__WHAT TO DO__
Read the lines below. Copy out any that hold the string "More".

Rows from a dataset
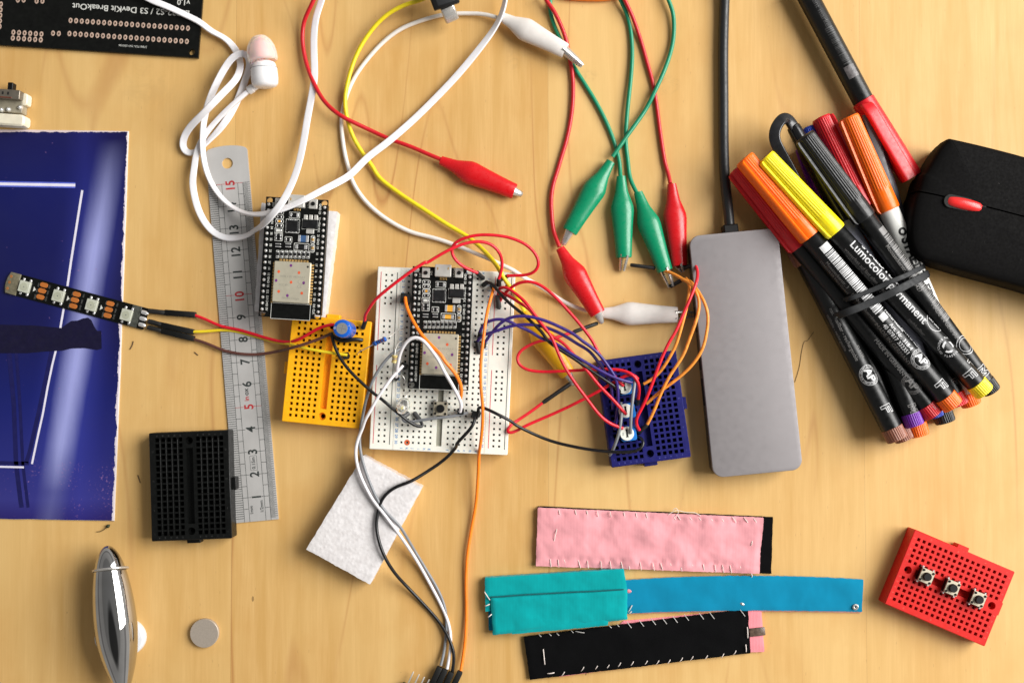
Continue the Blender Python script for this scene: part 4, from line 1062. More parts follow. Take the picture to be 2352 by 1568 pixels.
# resistors
def resistor(label, view, A, B, leads, body, bands, r=5.4):
    a, b = at(*d(view, *A[:2]), A[2]), at(*d(view, *B[:2]), B[2])
    t = Thing('resistor', label, 'resistor', Vector((a.x, a.y, 46)))
    prof = [(0, 1.6), (.02, r*.8), (.1, r*1.05), (.2, r), (.27, r*.82), (.73, r*.82), (.8, r), (.9, r*1.05), (.98, r*.8), (1, 1.6)]
    m = MB(); m.lathe(a, b, prof, 18); t.part('body', m, body, world=True)
    for q, mt in bands:
        m = MB(); rr = r*(.86 if .25 < q < .75 else 1.07); m.lathe(a.lerp(b, q-.035), a.lerp(b, q+.035), [(0, rr), (1, rr)], 18); t.part('colour_band', m, M[mt], world=True)
    for L in leads:
        m = MB(); m.tube(path(*L), 1.15, 8); t.part('lead', m, M['silver'], world=True)
resistor('blue banded resistor bridging the yellow and white breadboards', 'YB', (1285, 445, 76), (1452, 372, 88),
         [[('YB', '1290,442,76 1220,485,70 1150,520,62 1095,550,54 1078,580,44')], [('YB', '1448,374,88 1500,345,86 1570,290,76 1650,235,56 1690,238,46')]],
         M['resistor_blue'], [(.15, 'band_dark'), (.36, 'band_dark'), (.5, 'band_dark'), (.63, 'band_red'), (.86, 'band_red')])
resistor('pale banded resistor standing on the left edge of the white breadboard', 'B1', (497, 1425, 78), (487, 1535, 72),
         [[('B1', '496,1428,78 494,1370,80 520,1295,76 560,1235,62 620,1215,50 660,1215,44')], [('B2', '487,35,72 488,90,60 500,140,50 510,150,44')]],
         M['resistor_tan'], [(.2, 'band_gold'), (.42, 'band_purple'), (.6, 'band_gold')], r=6.2)
m = MB(); m.tube(path(('B2', '585,205,60 610,225,62 640,280,60 645,340,56 625,420,44')), 1.1, 8)
single('wire_leg', 'thin bare metal component leg curling beside the microcontroller board', 'wire', m, M['silver'])
# LED
a, b = at(*d('B2', 632, 622), 58), at(*d('B2', 578, 725), 92)
t = Thing('indicator_led', 'clear round LED leaning over the left side of the white breadboard', 'led', Vector((a.x, a.y, 45)))
m = MB(); m.lathe(a, b, [(0, 15.2), (.12, 15.2), (.13, 13.2), (.72, 13), (.86, 11), (.95, 7), (1, 2)], 28); t.part('lens', m, M['led_clear'], world=True, angle=60)
m = MB(); m.lathe(a.lerp(b, .1), a.lerp(b, .55), [(0, 4), (.6, 4.5), (1, 6)], 12); t.part('reflector_cup', m, M['led_die'], world=True)
m = MB(); m.tube(path(('B2', '640,600,58 645,540,60 670,490,56 705,450,46')), 1.1, 8); t.part('lead', m, M['silver'], world=True)
m = MB(); m.tube(path(('B2', '622,640,56 640,690,52 650,720,44')), 1.1, 8); t.part('lead', m, M['silver'], world=True)
# trimmers
for (x, y, lb, rz) in ((482, 505, 'topmost trimmer on the blue breadboard, half hidden by red and purple wires', 12), (497, 790, 'middle trimmer on the blue breadboard with a red wire over its dial', 8), (512, 1065, 'lowest trimmer on the blue breadboard with a fully visible white dial', 8)):
    c = at(*d('BL', x, y), 66)
    t = Thing('trimmer_potentiometer', lb, 'trimmer', Vector((c.x, c.y, 44)), rz, 'blue trimmers with white dials')
    m = MB(); m.box(3, -1, 35, 33, 0, 17, 1.2, 5); t.part('base', m, M['trim_blue'])
    m = MB(); m.lathe(Vector((-1, 0, 17)), Vector((-1, 0, 23)), [(0, 15.6), (.85, 15.6), (1, 14.8)], 32); dl = t.part('dial', m, M['trim_white'])
    m = MB(); m.box(-1, 1, 4.2, 17, 22.8, 23.2, .1, .6); m.box(-1, 9, 5.2, 2.6, 22.8, 23.4, .1, .4); m.box(-1, -7, 5.2, 2.6, 22.8, 23.4, .1, .4); t.part('slot', m, M['hole_dark'], parent=dl)
    m = MB(); m.text('503', -9.5, 0, 23.3, 5, rot=80); t.part('lettering', m, M['pen_grey'], parent=dl)
    for sx, sy in ((18, 8), (18, -8), (-19, 0)): m = MB(); m.box(sx, sy, 4, 4, -4, 7, .4, .5); t.part('leg', m, M['solder'])
# ------------------------------------------------------------------ LED strip
a = at(*d('LS', 125, 255), 8); b = at(*d('LS', 2145, 795), 8)
rot = math.degrees(math.atan2((b-a).y, (b-a).x)); Ls = (b-a).length
t = Thing('led_strip', 'short black LED strip with four square white lamps and copper pads', 'led strip', Vector((a.x, a.y, 4)), rot)
m = MB(); hw = 25
def arcp(x0, x1): return [(x1, -hw), (x1, hw), (x0+1, hw), (x0-3.5, hw*.5), (x0-5, 0), (x0-4, -hw*.5), (x0, -hw)]
m.prism(arcp(0, Ls), 0, 2.6, .3); t.part('flexible_board', m, M['pcb_black'])
def clearcoat():
    n = N('silicone_coating'); n.set(Base_Color=(.9, .9, .84, 1), Roughness=.25); n.b.inputs['Transmission Weight'].default_value = 1; n.b.inputs['IOR'].default_value = 1.12
    n.b.inputs['Alpha'].default_value = .35; n.bump(n.noise(n.mapping(), 350, 3), .3, .0003); return n.m
m = MB(); m.prism(arcp(-1, 24), 2.7, 6.5, 2, steps=3); t.part('cut_end', m, M['coat_old'] if 'coat_old' in M else plastic('coat_end', (112, 106, 86), .35, .2, 900, .3))
LEDX = [(365, 320), (860, 455), (1350, 590), (1862, 735)]
for x, y in LEDX:
    p = t.local(at(*d('LS', x, y), 10)); m = MB(); m.box(p.x, p.y, 25, 26, 2.6, 11, .8, 1.5); ch = t.part('led_chip', m, plastic('led_body', (186, 188, 172), .4, .05) if 'led_body' not in M else M['led_body']); 
    m = MB(); m.lathe(Vector((p.x, p.y, 10.9)), Vector((p.x, p.y, 11.3)), [(0, 9.4), (1, 9)], 24); t.part('lens', m, M['led_lens'] if 'led_lens' in M else plastic('led_lens', (172, 174, 154), .2, .06), parent=ch)
    m = MB(); m.lathe(Vector((p.x, p.y, 11.2)), Vector((p.x, p.y, 11.6)), [(0, 1.3), (1, 1.2)], 10); t.part('die', m, M['pen_grey'], parent=ch)
    m = MB()
    for sx in (-8, 8):
        for sy in (-1, 1): m.box(p.x+sx+1, p.y+sy*16, 5, 7, 2.6, 5.5, .8, 1.5)
    t.part('solder_legs', m, M['solder'], parent=ch)
    m = MB(); q = p.x + 19; m.poly([(q, p.y+6), (q, p.y-6), (q+6, p.y)][::-1], 2.8); t.part('direction_mark', m, M['silk'])
P('copper', (206, 122, 56), .4, .1, metal=.35)
for x, y in ((655, 295), (625, 380), (600, 470), (1135, 430), (1107, 515), (1083, 603), (1628, 568), (1605, 655), (1586, 742)):
    p = t.local(at(*d('LS', x, y), 4)); m = MB(); m.prism(rrect(p.x, p.y, 18.5, 10.8, 5, 4), 2.5, 3.1, .2); t.part('copper_pad', m, M['copper'])
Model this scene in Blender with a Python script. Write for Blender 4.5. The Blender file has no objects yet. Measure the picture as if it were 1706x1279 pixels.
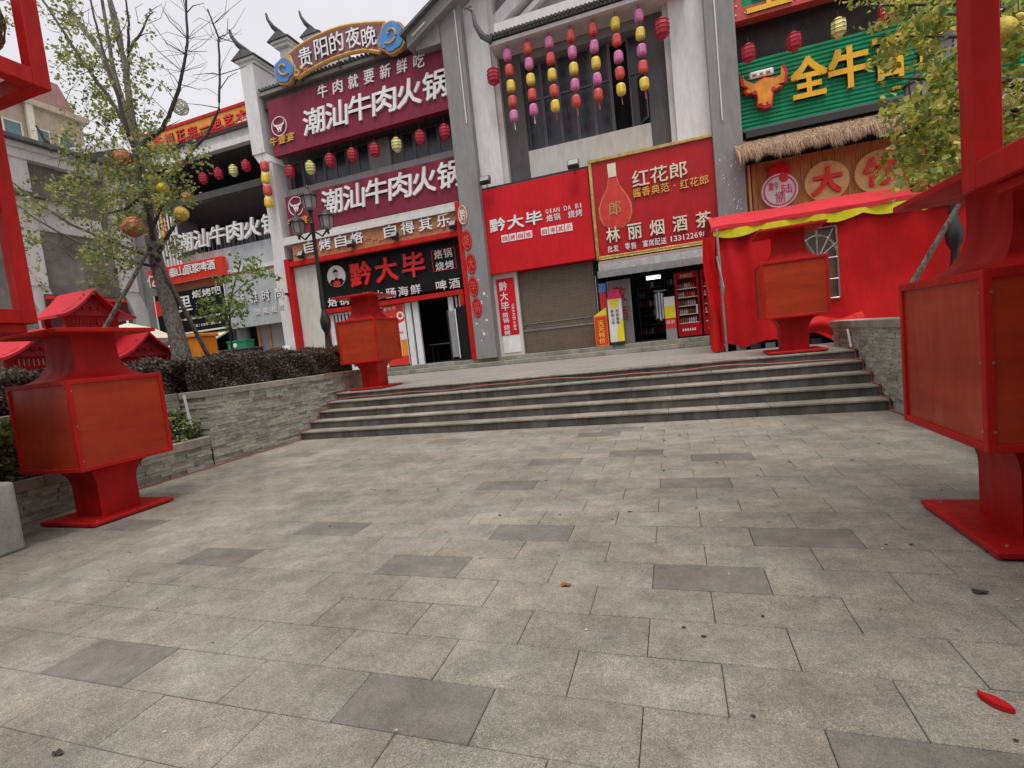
import bpy, bmesh, math, random
import numpy as np
from mathutils import Vector, Matrix
random.seed(7)
rng = np.random.default_rng(7)
SC = bpy.context.scene
COL = SC.collection
# ------------------------------------------------------------------ camera
YAW, PIT, ROL, FPX, EYE = -0.321825437, 0.0796593592, -0.107468525, 824.23, 1.55
def cam_axes():
    f = Vector((math.sin(YAW)*math.cos(PIT), math.cos(YAW)*math.cos(PIT), -math.sin(PIT)))
    r0 = Vector((math.cos(YAW), -math.sin(YAW), 0)); u0 = r0.cross(f)
    r = math.cos(ROL)*r0 + math.sin(ROL)*u0
    return r, r.cross(f), f
CR, CU, CF = cam_axes()
cam = bpy.data.cameras.new('camera'); cam_o = bpy.data.objects.new('camera', cam); COL.objects.link(cam_o)
cam.sensor_width = 36; cam.lens = FPX/1706*36; cam.clip_start = .05; cam.clip_end = 2000
m = Matrix((CR, CU, -CF)).transposed().to_4x4(); m.translation = Vector((0, 0, EYE)); cam_o.matrix_world = m
SC.camera = cam_o
# ------------------------------------------------------------------ world, sun
SC.view_settings.view_transform = 'Standard'; SC.view_settings.look = 'None'
SC.view_settings.exposure = 0.8; SC.view_settings.gamma = 1; SC.view_settings.use_curve_mapping = False
w = bpy.data.worlds.new("World"); SC.world = w; w.use_nodes = True
nt = w.node_tree; nt.nodes.clear()
out = nt.nodes.new('ShaderNodeOutputWorld'); bg = nt.nodes.new('ShaderNodeBackground')
sky = nt.nodes.new('ShaderNodeTexSky'); sky.sky_type = 'NISHITA'; sky.sun_disc = False
sky.sun_elevation = math.radians(76); sky.sun_rotation = math.radians(200)
hs = nt.nodes.new('ShaderNodeHueSaturation'); hs.inputs['Saturation'].default_value = .12
sc_ = nt.nodes.new('ShaderNodeVectorMath'); sc_.operation = 'SCALE'; sc_.inputs['Scale'].default_value = .35
ns = nt.nodes.new('ShaderNodeTexNoise'); ns.inputs['Scale'].default_value = 1.6; ns.inputs['Detail'].default_value = 5
cr = nt.nodes.new('ShaderNodeValToRGB')
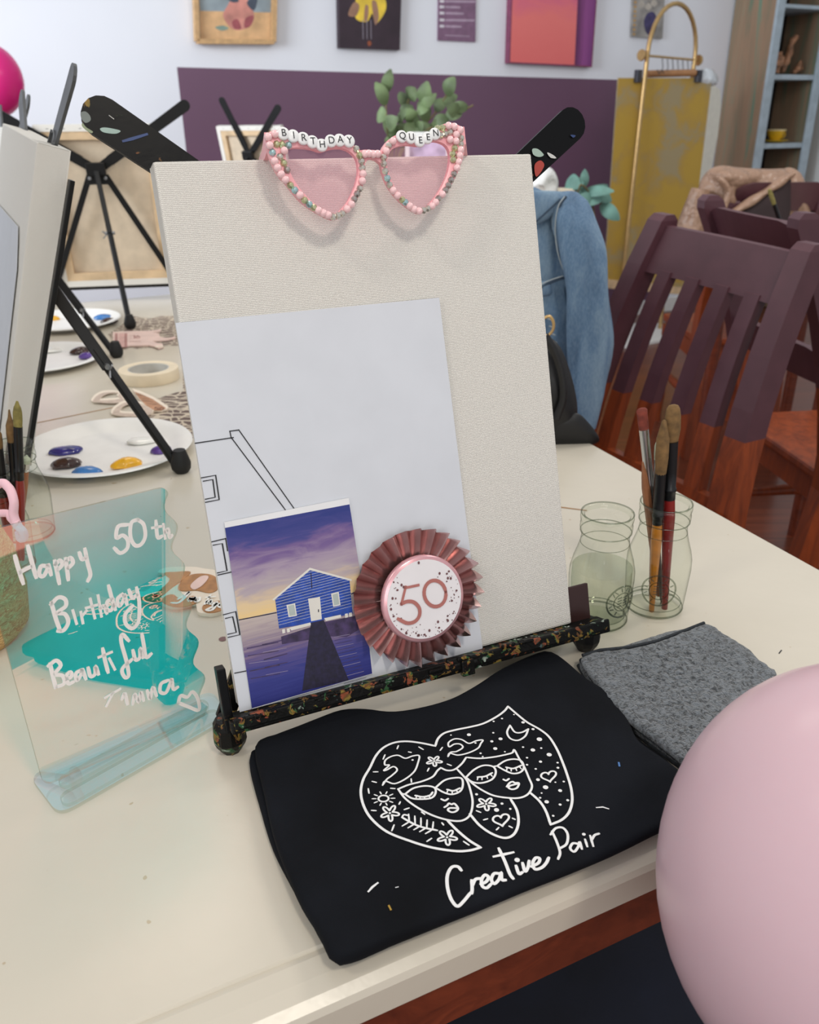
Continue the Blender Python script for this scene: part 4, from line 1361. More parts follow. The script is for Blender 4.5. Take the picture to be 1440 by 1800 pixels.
tu = [(1018, 1162), (1060, 1150), (1230, 1106), (1345, 1175), (1300, 1255), (1225, 1355), (1200, 1345), (1150, 1310), (1090, 1262), (1040, 1205)]
tlo = resample([Z((q.x, q.y), .757) for q in cat_rom(tu, 3, True)], 120)
cloth_pad(tlo, .7502, lambda p: .7612 + .0008 * noise.noise(Vector((p.x * 300, p.y * 300, 2))), .004, 4).build('lower_fold', TERRY, tw, smooth=True, auto=False)
hm = MB()
hm.tube([Z(q, .7665) for q in [(1024, 1152), (1055, 1143), (1105, 1138), (1155, 1127), (1205, 1108), (1238, 1095)]], .0016, 8)
hm.tube([Z(q, .761) for q in [(1022, 1160), (1040, 1190), (1075, 1240), (1110, 1270), (1155, 1304), (1205, 1340)]], .0022, 8)
hm.tube([Z(q, .754) for q in [(1018, 1170), (1038, 1205), (1088, 1262), (1150, 1313), (1205, 1352)]], .0024, 8)
hm.build('hem', TERRYEDGE, tw, smooth=True)
# ------------------------------------------------------------------ jars, brushes
def jar(base, s, label, cat='jar', group=None, water=False, zoff=0.0):
    b = Vector((base[0], base[1], 0.7503 + zoff))
    t = thing('milk_jar', b, label, cat, group)
    # r, z in metres for the 117 mm tall jar
    prof = [(0, .0025), (.020, .0025), (.0268, .0008), (.0288, .004), (.0292, .010), (.0305, .030), (.0316, .048), (.0312, .058), (.0290, .068), (.0258, .078), (.0236, .086), (.0228, .092), (.0226, .097), (.0238, .0985), (.0248, .1015), (.0248, .1055), (.0238, .109), (.0248, .1105), (.0252, .1130), (.0246, .1160), (.0232, .1172), (.0216, .1160), (.0214, .1120)]
    prof = [(r * s, z * s) for r, z in prof]
    o = MB().lathe(prof, b, 48).build('glass_body', GLASS, t, smooth=True, auto=False)
    for r, z, w in ((.0245, .1172, .0007), (.0240, .0985, .0006), (.0232, .0865, .0004), (.0283, .0035, .0009), (.0262, .0090, .0005)):
        MB().tube([b + Vector((math.cos(a * math.pi / 24) * r, math.sin(a * math.pi / 24) * r, z)) for a in range(49)], w, 6).build('moulded_ridge', GLASSRAISED, t, smooth=True)
    if water:
        w = MB().lathe([(0, .0085 * s), (.0262 * s, .0095 * s), (.0277 * s, .018 * s), (.0292 * s, .046 * s), (.0289 * s, .0600 * s), (0.0289 * s, .0600 * s), (0, .0592 * s)], b, 40)
        w.build('water', WATER, t, smooth=True)
    return t, b
def medal(t, b, s, ang, name='raised_emblem'):
    """round embossed stamp on the front of a jar"""
    mb = MB()
    def on(a, z):
        r = (.0318 if z < .05 else .0312) * s
        return b + Vector((math.cos(a) * r, math.sin(a) * r, z * s))
    def circ(rad, w):
        mb.tube([on(ang + rad * math.cos(k * math.pi / 14) / .0318, .036 + rad * math.sin(k * math.pi / 14)) for k in range(29)], w * s, 6)
    circ(.0165, .0009); circ(.0095, .0006)
    for k in range(15):
        if k in (11,): continue
        a = 2 * math.pi * k / 15
        c0, c1 = .0112, .0148
        d = .12 * (k % 3 - 1)
        p0 = on(ang + c0 * math.cos(a) / .0318, .036 + c0 * math.sin(a)); p1 = on(ang + c1 * math.cos(a + d) / .0318, .036 + c1 * math.sin(a + d))
        mb.tube([p0, p1], .0006 * s, 6)
    for k in range(4):
        z = .0405 - k * .003
        mb.tube([on(ang - .0055 / .0318, z), on(ang - .001 / .0318, z + .0008)], .0006 * s, 6)
        mb.tube([on(ang + .001 / .0318, z), on(ang + .0055 / .0318, z + .0008)], .0006 * s, 6)
    mb.build(name, GLASSRAISED, t, smooth=True)
jA = Z((1050, 1088), .75)
tA, bA = jar(jA, 1.0, 'clear glass jar two thirds full of water beside the canvas', 'jar', 'glass jars', water=True)
medal(tA, bA, 1.0, math.atan2(-bA.y, -bA.x) + .75)
jB = Z((1148, 1066), .75)
tB, bB = jar(jB, 1.0, 'clear glass jar with a raised round emblem holding brushes, right of the water jar', 'jar', 'glass jars')
medal(tB, bB, 1.0, math.atan2(-bB.y, -bB.x) + .12)
HRED = M('red_lacquer', (128, 28, 26), .28, var=.1, coat=.4)
HORA = M('orange_wood_lacquer', (186, 116, 30), .3, var=.12, vs=60, coat=.4)
HBURG = M('burgundy_lacquer', (112, 22, 38), .28, coat=.4)
HGREY = M('grey_handle', (112, 104, 96), .45)
HNAT = M('bare_wood_handle', (150, 98, 66), .5, var=.12, vs=60)
HBLK = M('black_ferrule', (24, 24, 26), .3, .2)
SILV = M('silver_ferrule', (196, 196, 192), .22, .9, .03)
BRIST = M('brown_bristle', (116, 88, 52), .8, var=.16, vs=140)
BRED = M('red_brown_bristle', (120, 54, 42), .8, var=.15, vs=140)
BOL = M('olive_bristle', (124, 114, 62), .8, var=.15, vs=140)
BPALE = M('pale_green_bristle', (176, 184, 160), .8, var=.1, vs=300)
def brush(name, foot, tip, hl, fl_, bl, r, hm_, fm_, bm_, label, cat='paintbrush', group=None, flat=1.0, tipr=0.6, belly=1.0):
    """foot and tip points; handle length share hl, ferrule fl_, bristle bl (shares of 1)"""
    foot, tip = Vector(foot), Vector(tip)
    d = tip - foot
    at = lambda k: foot + d * k
    t = thing(name, foot, label, cat, group)
    up = Vector((0, 1, 0)).cross(d)
    a = hl
    MB().tube([at(0), at(.02), at(a * .5), at(a * .85), at(a)], [r * .35, r * .5, r * .8, r * 1.05, r * .9], 12, up=up).build('handle', hm_, t, smooth=True)
    b = a + fl_
    f = MB().tube([at(a - .004), at(a + fl_ * .12), at(a + fl_ * .14), at(a + fl_ * .18), at(a + fl_ * .2), at(a + fl_ * .5), at(b)], [r * .95, r * .95, r * 1.08, r * 1.08, r * .95, r * .98, r * 1.0], 12, flat=1.0, up=up)
    f.build('ferrule', fm_, t, smooth=True)
    MB().tube([at(b - .003), at(b + bl * .3), at(b + bl * .65), at(b + bl * .88), at(b + bl * .97), at(1)], [r * .98, r * 1.08 * belly, r * 1.05 * belly, r * tipr, r * tipr * .72, r * tipr * .3], 14, flat=flat, up=up).build('bristles', bm_, t, smooth=True)
    return t
G1 = 'brushes in the right jar'
def jp(px, y): return Y(px, y)
yb = bB.y
brush('paintbrush', jp((1168, 1078), yb - .004) , jp((1184, 711), yb - .006), .58, .26, .16, .0060, HRED, HBLK, BRIST, 'tallest brush with a wide brown tip and red handle in the right jar', group=G1, flat=.6, tipr=1.05, belly=1.2)
brush('paintbrush', jp((1145, 1082), yb - .009), jp((1168, 738), yb - .012), .50, .25, .25, .0052, HORA, HBLK, BRIST, 'orange handled brush with a brown pointed tip in the right jar', group=G1, tipr=.6, belly=1.1)
brush('paintbrush', jp((1144, 1050), yb + .004), jp((1160, 771), yb + .0), .56, .32, .12, .0042, HBURG, SILV, BPALE, 'burgundy brush with a silver collar and pale tip in the right jar', group=G1, tipr=.7)
brush('paintbrush', jp((1165, 1060), yb + .006), jp((1128, 717), yb + .006), .58, .32, .10, .0046, HGREY, SILV, BRED, 'grey handled brush with a silver collar and red-brown tip leaning left in the jar', group=G1, flat=.5, tipr=1.15)
pn = thing('pencil', jp((1160, 1045), yb + .0), 'short bare wooden stick leaning left in the right jar', 'pencil')
a, b = jp((1160, 1045), yb + .010), jp((1130, 812), yb - .002)
MB().tube([a, a.lerp(b, .82), a.lerp(b, .9), b], [.0042, .0042, .0030, .0008], 8).build('pencil_barrel', HNAT, pn)

# jars and brushes at the left
jL1 = Vector((-.452, .840, 0)); jL2 = Vector((-.462, .925, 0))
tL1, bL1 = jar(jL1, 1.0, 'clear glass jar with brushes at the left edge, behind the acrylic sign', 'jar', 'glass jars')
tL2, bL2 = jar(jL2, 1.0, 'empty clear glass jar behind the left brush jar, in front of the nearest paint plate', 'jar', 'glass jars')
G2 = 'brushes in the left jar'
yl = bL1.y
brush('paintbrush', Y((35, 985), yl), Y((16, 720), yl + .004), .50, .30, .16, .0042, HRED, HBLK, BRIST, 'red brush with a brown tip in the left jar, left of its twin', group=G2)
brush('paintbrush', Y((40, 985), yl - .008), Y((30, 705), yl - .004), .53, .32, .13, .0046, HRED, HBLK, BOL, 'taller red brush with an olive tip in the left jar', group=G2, flat=.6, tipr=.8)
brush('paintbrush', Y((20, 980), yl + .006), Y((-12, 740), yl - .01), .48, .34, .14, .0062, HRED, HBLK, BRIST, 'thick red brush cut off by the left picture edge', group=G2)
brush('paintbrush', Y((30, 985), yl + .012), Y((47, 800), yl + .008), .86, .07, .06, .0040, HNAT, SILV, BPALE, 'short brown brush leaning right in the left jar', group=G2)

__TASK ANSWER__
Continue the Blender Python script for this scene: part 4, from line 1062. More parts follow. Take the picture to be 2352 by 1568 pixels.
Continue the Blender Python script for this scene: part 4, from line 1361. More parts follow. The script is for Blender 4.5. Take the picture to be 1440 by 1800 pixels.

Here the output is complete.